In fact, I have an outrageous question: If Mrs. Clinton is elected, should she be paid at the same level as her husband when he was President? Noting that most women holding the same job as a man do not receive equal pay, it is an outrageously meaningful question, and one that must be removed in the only way possible.

The next thing I have to say to you as a pastor is very important but seems too little considered. Those of us who participate in a system that discriminates are the people most in need of being freed from it. Martin Luther King spoke as a pastor to those who cannot see the harm to themselves in prejudice and actions of discrimination. From a jail cell in Birmingham, Alabama, he shed the light of reality on fellow clergymen who wanted to avoid the struggle of their day in obtaining equality for all human beings:

“In a real sense all life is inter-related. All are caught in an inescapable network of mutuality, tied in a single garment of destiny. Whatever affects one directly, affects all indirectly. I can never be what I ought to be until you are what you ought to be, and you can never be what you ought to be until I am what I ought to be…This is the inter-related structure of reality.” 
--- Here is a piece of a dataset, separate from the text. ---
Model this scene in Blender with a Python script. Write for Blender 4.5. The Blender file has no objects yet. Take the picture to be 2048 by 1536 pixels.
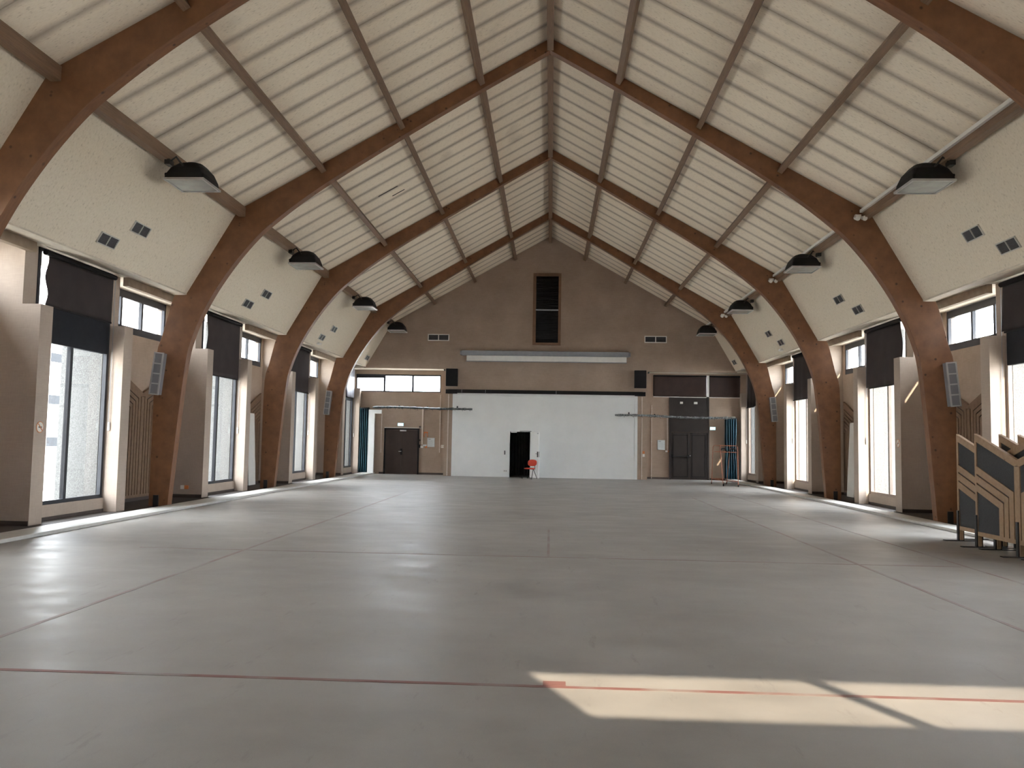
import bpy, bmesh, math, random
from mathutils import Vector, Matrix
random.seed(7)
SC = bpy.context.scene
COL = SC.collection

# ------------------------------------------------------------------ camera
cd = bpy.data.cameras.new('camera'); cam = bpy.data.objects.new('camera', cd); COL.objects.link(cam)
F_PX, CX, CY, VPX, VPY, ROLL = 1635.0, 1024.0, 768.0, 1101.0, 881.5, 0.0139
def cam_matrix():
    Y = Vector(((VPX-CX)/F_PX, (VPY-CY)/F_PX, 1.0)).normalized()
    X = Vector((1.0, ROLL, -(Y.x+ROLL*Y.y)/Y.z)).normalized()
    Z = X.cross(Y)
    if Z.y > 0: Z = -Z
    r = Vector((X.x, Y.x, Z.x)); d = Vector((X.y, Y.y, Z.y)); f = Vector((X.z, Y.z, Z.z))
    m = Matrix.Identity(4)
    for i in range(3):
        m[i][0], m[i][1], m[i][2] = r[i], -d[i], -f[i]
    m[0][3], m[1][3], m[2][3] = 0.13, 0.0, 1.70
    return m
cam.matrix_world = cam_matrix()
cd.sensor_width = 36.0; cd.lens = F_PX/2048*36.0; cd.clip_start = 0.05; cd.clip_end = 400
SC.camera = cam
# ------------------------------------------------------------------ world, sun, exposure
W = bpy.data.worlds.new('hazy_sky'); SC.world = W; W.use_nodes = True
bg = W.node_tree.nodes['Background']; bg.inputs[0].default_value = (0.86, 0.93, 1.0, 1); bg.inputs[1].default_value = 9.0
sd = bpy.data.lights.new('sun', 'SUN'); sd.energy = 4.2; sd.angle = math.radians(0.55); sd.color = (1.0, 0.86, 0.66)
sun = bpy.data.objects.new('sun', sd); COL.objects.link(sun)
SUN_DIR = Vector((-0.43, 0.955, -0.645)).normalized()
sun.rotation_euler = SUN_DIR.to_track_quat('-Z', 'Y').to_euler(); sun.location = (20, -30, 30)
VS = SC.view_settings
VS.view_transform = 'Standard'; VS.look = 'None'; VS.exposure = 1.68; VS.gamma = 1.0; VS.use_curve_mapping = False
CY_ = SC.cycles
CY_.use_denoising = True; CY_.max_bounces = 10; CY_.diffuse_bounces = 8; CY_.glossy_bounces = 4; CY_.transparent_max_bounces = 12
CY_.sample_clamp_indirect = 12.0; CY_.caustics_reflective = False; CY_.caustics_refractive = False

# ------------------------------------------------------------------ materials
def newmat(name):
    m = bpy.data.materials.new(name); m.use_nodes = True
    nt = m.node_tree; return m, nt, nt.nodes['Principled BSDF']
def L(nt, a, b): nt.links.new(a, b)
def N(nt, t, **kw):
    n = nt.nodes.new(t)
    for k, v in kw.items(): setattr(n, k, v)
    return n
def ramp(nt, fac, stops):
    r = N(nt, 'ShaderNodeValToRGB'); e = r.color_ramp.elements
    while len(e) < len(stops): e.new(0.5)
    for el, (p, c) in zip(e, stops): el.position = p; el.color = (*c, 1)
    L(nt, fac, r.inputs[0]); return r
def simple(name, col, rough=0.6, var=0.12, scale=6.0, bump=0.0, bscale=60.0, metal=0.0, spec=0.5, coord='Object', stretch=(1, 1, 1)):
    m, nt, b = newmat(name)
    tc = N(nt, 'ShaderNodeTexCoord'); mp = N(nt, 'ShaderNodeMapping'); mp.inputs['Scale'].default_value = stretch
    if coord == 'World':
        g = N(nt, 'ShaderNodeNewGeometry'); L(nt, g.outputs['Position'], mp.inputs[0])
    else: L(nt, tc.outputs['Object'], mp.inputs[0])
    no = N(nt, 'ShaderNodeTexNoise'); no.inputs['Scale'].default_value = scale; no.inputs['Detail'].default_value = 5
    L(nt, mp.outputs[0], no.inputs[0])
    lo = tuple(max(0, c*(1-var)) for c in col); hi = tuple(min(1, c*(1+var)) for c in col)
    r = ramp(nt, no.outputs[0], [(0.3, lo), (0.7, hi)])
    L(nt, r.outputs[0], b.inputs['Base Color'])
    b.inputs['Roughness'].default_value = rough; b.inputs['Metallic'].default_value = metal
    b.inputs['Specular IOR Level'].default_value = spec
    if bump:
        n2 = N(nt, 'ShaderNodeTexNoise'); n2.inputs['Scale'].default_value = bscale; n2.inputs['Detail'].default_value = 3
        L(nt, mp.outputs[0], n2.inputs[0])
        bp = N(nt, 'ShaderNodeBump'); bp.inputs['Strength'].default_value = bump; bp.inputs['Distance'].default_value = 0.01
        L(nt, n2.outputs[0], bp.inputs['Height']); L(nt, bp.outputs[0], b.inputs['Normal'])
    return m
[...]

Finally, I want to say how obviously this nomination makes the case against discrimination within the institutional life of God’s church. The church is intended to be the pioneer for justice in society, but when it comes to women the church is being dragged kicking and screaming into the inevitable realization that it is its own worst enemy. The faith community in which I have a formal role as a bishop, together with most of the mainline protestant churches, has been and remains guilty enough, though decisions have been made to begin correction of our path. But when one sees the determined prejudice and discrimination against women in the very largest of our communities, ranging from the fundamentalist evangelical churches to the sacramental Roman Catholic and Eastern Orthodox churches, one is staggered by the realization of how far the Christian church is from the way of our Lord. We must call each other to reform whatever is required in order to fully include women in all of the life of the church, including all leadership roles, into which they are baptized!

The model for Christians is Jesus himself, and despite the failures of his church down through the centuries of patriarchal domination, despite the way certain parts of his church still oppress women in his name, Jesus himself treated women exactly as he did with men. We see that he surrounded himself with women; He not only gathered them and associated with them, he made them part of his inner circle. We see how much trouble he got in because of his interaction with women. He was declared unclean and unworthy of leadership in that patriarchal society. We see that the first person he appeared to after the resurrection was a woman and it was this woman he chose as his first apostle to send with the news and spread it as The Good News.

Matters like racial bigotry and the oppression of women was, and for some Christians remain, examples of religious conscience. It is the religious conscience that has to change! The inequality of women and all offenses against justice must be prohibited in the church as well as in law. For where justice is violated we may find religious beliefs, but we will not find God.